When it comes to your wedding, you should get to invite every single person you want. But unfortunately, it's just not that simple. From family needs to venue constraints, there's a lot to consider before you make your final count. Here, our experts reveal the key points you must consider before you decide just how you're your bash will be.

Consider your budget.
According to Kelly Heyn, owner of SociaLife Event Planning in New Jersey, your budget should be the number one factor in how large your guest list grows. "Without a realistic goal on what you would like to spend, you will not know how many guests you can even afford to invite," she points out.

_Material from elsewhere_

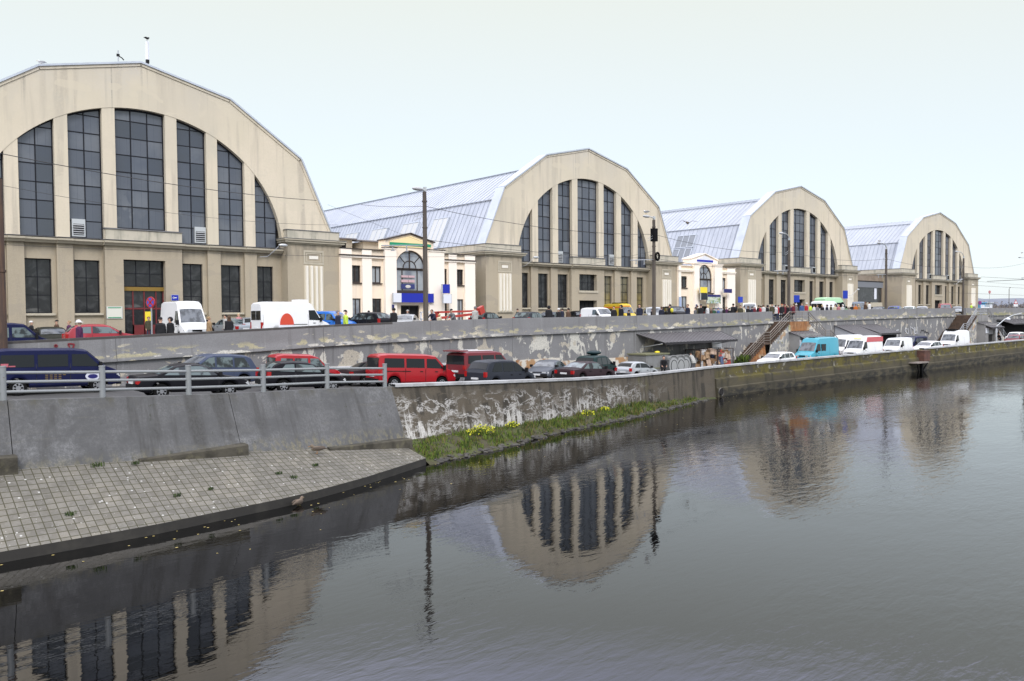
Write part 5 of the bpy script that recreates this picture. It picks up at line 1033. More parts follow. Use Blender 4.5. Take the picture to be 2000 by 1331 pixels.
V('panelvan', white, 91.9, 47, 0, 'white minivan in front of the pale green van', GS, 0, sc=.95)
V('panelvan', steel, 104.5, 49, 206, 'blue grey panel van right of the pale green van', GS, 0)
V('saloon', slate, 117.1, 52, 194, 'dark saloon between the blue grey van and the blue car', GS, 0, cglass_l)
V('hatch', dblue, 115.8, 49, 12, 'bright blue hatchback right of the fourth lamp post', GS, 0, cglass_l)
V('saloon', white, 123, 50, 12, 'white saloon right of the blue hatchback on the street', GS, 0, cglass_l)
V('saloon', silver, 130, 51, 202, 'silver saloon before the farthest hall', GS, 0, cglass_l)
V('panelvan', red, 138.9, 51, 206, 'red van before the door of the farthest hall', GS, 0, sz=.9)
V('saloon', pgrey, 147, 52, 200, 'pale grey saloon right of the red van', GS, 0, cglass_l)
V('saloon', white, 185, 60, 200, 'white saloon far right beyond the last hall', GS, 0, cglass_l)
# extras on vehicles (parts)
def part(par, name, m, fn, smooth=False, label=None):
    mb = MB(); fn(mb); o = mb.build(name, m, par, smooth)
    if label: o['label'] = label
    return o
red_logo = mat('emblem_red', (.62, .07, .035), .5); orange = mat('stripe_orange', (.75, .16, .02), .4); pale_y = mat('pale_yellow_mark', (.75, .68, .35), .5); rose = mat('rose_panel', (.50, .10, .11), .45)
part(tr, 'emblem', red_logo, lambda mb: mb.prism([(-.9+.55*math.cos(math.pi*i/14), -.975, .95+.82*math.sin(math.pi*i/14)) for i in range(15)], (0, -.012, 0)), label='red half round emblem')
part(tr, 'emblem_strip', white_sign, lambda mb: mb.box(-1.55, -.3, -.99, -.976, .55, .92))
part(tr, 'roof_unit', white, lambda mb: mb.box(.3, 1.1, -.5, .5, 2.58, 2.76), True)
part(tr, 'rub_strip', trim_m, lambda mb: mb.box(-.35, .75, -.985, -.97, .95, .99))
part(rt, 'roof_panel', rose, lambda mb: [mb.prism([(-2.72, sg*.865, 1.95), (1.05, sg*.865, 1.95), (.75, sg*.83, 2.48), (-2.72, sg*.83, 2.48)], (0, sg*.03, 0)) for sg in (-1, 1)])
part(rt, 'roof_mark', pale_y, lambda mb: mb.prism([(1.36, -.4, 2.27), (1.36, .45, 2.27), (1.28, .45, 2.41), (1.28, -.4, 2.41)], (.03, 0, .01)))
part(tv, 'side_pane', cglass, lambda mb: mb.box(-.05, .75, -.0, .975-.02, 1.28, 1.95))
part(tv, 'roof_hatch', trim_m, lambda mb: mb.box(.4, 1.0, -.35, .35, 2.585, 2.63))
part(am, 'roof_bar', black, lambda mb: [mb.box(-1.2, -.2, -.5, .5, 2.58, 2.72), mb.box(.6, .9, -.6, .6, 2.58, 2.7)])
part(am, 'stripe', orange, lambda mb: [mb.box(-2.7, 1.2, sg*.85, sg*.905, 2.02, 2.16) for sg in (-1, 1)])
part(am, 'side_panes', cglass, lambda mb: [mb.box(-2.4, -.6, sg*.9, sg*.945, 1.28, 1.9) for sg in (-1, 1)])
part(am, 'front_mark', orange, lambda mb: mb.prism([(1.42, -.6, 2.2), (1.42, .6, 2.2), (1.37, .6, 2.3), (1.37, -.6, 2.3)], (.03, 0, .01)))
part(gv, 'side_pane', cglass, lambda mb: mb.box(-.3, .85, -.96, -.93, 1.3, 1.9))
def rearopen(mb): mb.obox((-3.15, -.98, 1.4), (.42, 0, 0), (0, .025, 0), (0, 0, 1.0)); mb.box(-3.3, -2.95, -1.02, -1.0, 1.5, 2.1)
part(wo, 'rear_door', [white], rearopen)
part(wo, 'roof_unit', black, lambda mb: mb.box(.35, 1.25, -.6, .6, 2.6, 2.78))
part(gm, 'roof_box', paint('box_green', (.012, .03, .034)), lambda mb: mb.ball((-.25, .1, 1.93), (1.05, .42, .19), 0, 16, 10), True)
part(mv, 'roof_spoiler', maroon, lambda mb: mb.obox((-2.5, 0, 2.02), (.35, 0, .02), (0, .75, 0), (0, 0, .03)))
part(mv, 'roof_bars', white, lambda mb: [mb.tube([(-2.0, sg*.65, 2.02), (.4, sg*.65, 2.02)], .03, 6) for sg in (-1, 1)])
part(nv, 'door_sticker', mat('sticker_white', (.6, .62, .7), .4), lambda mb: mb.prism([(1.32+.30*math.cos(2*math.pi*i/20), -.915, .74+.19*math.sin(2*math.pi*i/20)) for i in range(20)], (0, -.014, 0)))
part(nv, 'sticker_core', navy_sign, lambda mb: mb.prism([(1.32+.2*math.cos(2*math.pi*i/20), -.93, .73+.10*math.sin(2*math.pi*i/20)) for i in range(20)], (0, -.008, 0)))
part(nv, 'gold_lettering', mat('gold_letters', (.16, .11, .04), .5), lambda mb: [mb.box(-.55+.17*i, -.55+.17*i+.11, -.933, -.918, .82-.085*j, .86-.085*j) for j in range(3) for i in range(4 if j else 5)])
part(nv, 'window_sticker', mat('sticker_pink', (.42, .10, .13), .5), lambda mb: [mb.prism([(-2.18, -.86, 1.22), (-1.92, -.86, 1.22), (-1.9, -.85, 1.36), (-2.18, -.85, 1.36)], (0, -.025, 0)), mb.prism([(-1.9, -.86, 1.22), (-1.65, -.86, 1.22), (-1.65, -.86, 1.27), (-1.9, -.86, 1.27)], (0, -.025, 0), 0)])
part(rv, 'rub_strip', trim_m, lambda mb: mb.box(-2.2, -.55, -.925, -.905, .98, 1.02))
for q in (nv, rv, mv): part(q, 'door_seam', black, lambda mb: [mb.box(x-.006, x+.006, -.922, -.90, .45, 1.12) for x in (-.88, .42, 1.78)])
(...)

So create your budget first, she says, by calculating your largest costs and even the smallest expenses that can quickly add up.

"Typically, couples only think of the venue when they consider their guest count, and tend to overlook the little things," Heyn says. "But with more guests come the additional expenses of invitations, stamps, favors, stationary, transportation, and even larger cakes. Consider all of the extras when you are factoring your guest list as they quickly add up." Should you find at any time your guest list has grown past your budget, "I advise going down in guest count to allow yourself to get the wedding of your dreams," says Alicia Matsumoto, owner of Bespoke Design.

Consult your families' must-invite lists.
Your guest list is not the only one you'll have to consider, say Heyn and Matsumoto. Both of your families will likely have people they'd like to see in attendance. "After you have an idea of what you would like to spend, have everyone on both sides of the family create their must list," says Heyn.

Matsumoto advises setting a limit on how many guests each family can add to their lists. "That way," she says, "no one is surprised down the road." Of course, if your families are footing the bill, expect them to have a stronger say in how large your guest list becomes. "This means sometimes they will want to invite people that you are not as close with, but just remember that they're giving you this wedding day so it's part of the price you pay," says Matsumoto. "That being said, it should not give your family free reign to invite anyone they want!"

See More: 5 Steps to Cutting Your Guest List

Consider your guests' comfort.
Your venue may boast space for 250 guests. But if that means cramming in everyone so that they feel like sardines, you may want to cut back on how many people you invite, Heyn points out. "Make sure that your venue can absolutely fit your guest count," she advises. "Ask them to see a floor plan with that number of tables and seats. You ultimately want you and your guests to enjoy the wedding experience and not feel too cramped on the dance floor or bumping into tables and chairs all night."

Categorize your initial guest list.
One last tip to help you determine your final count, says Matsumoto, is to create your dream list broken down into color-coded categories. "Categorize guests into various groups from must-haves to distant acquaintances," she says. "If you find a venue or discover that your budget won't allow for all the people you would like to attend, it makes for easy editing later on." Not only that, she says, "it also helps to create rules to guide you in who should receive that coveted invitation. For example, if you haven't spoken to the person in a year or more, they probably don't need to be on your guest list."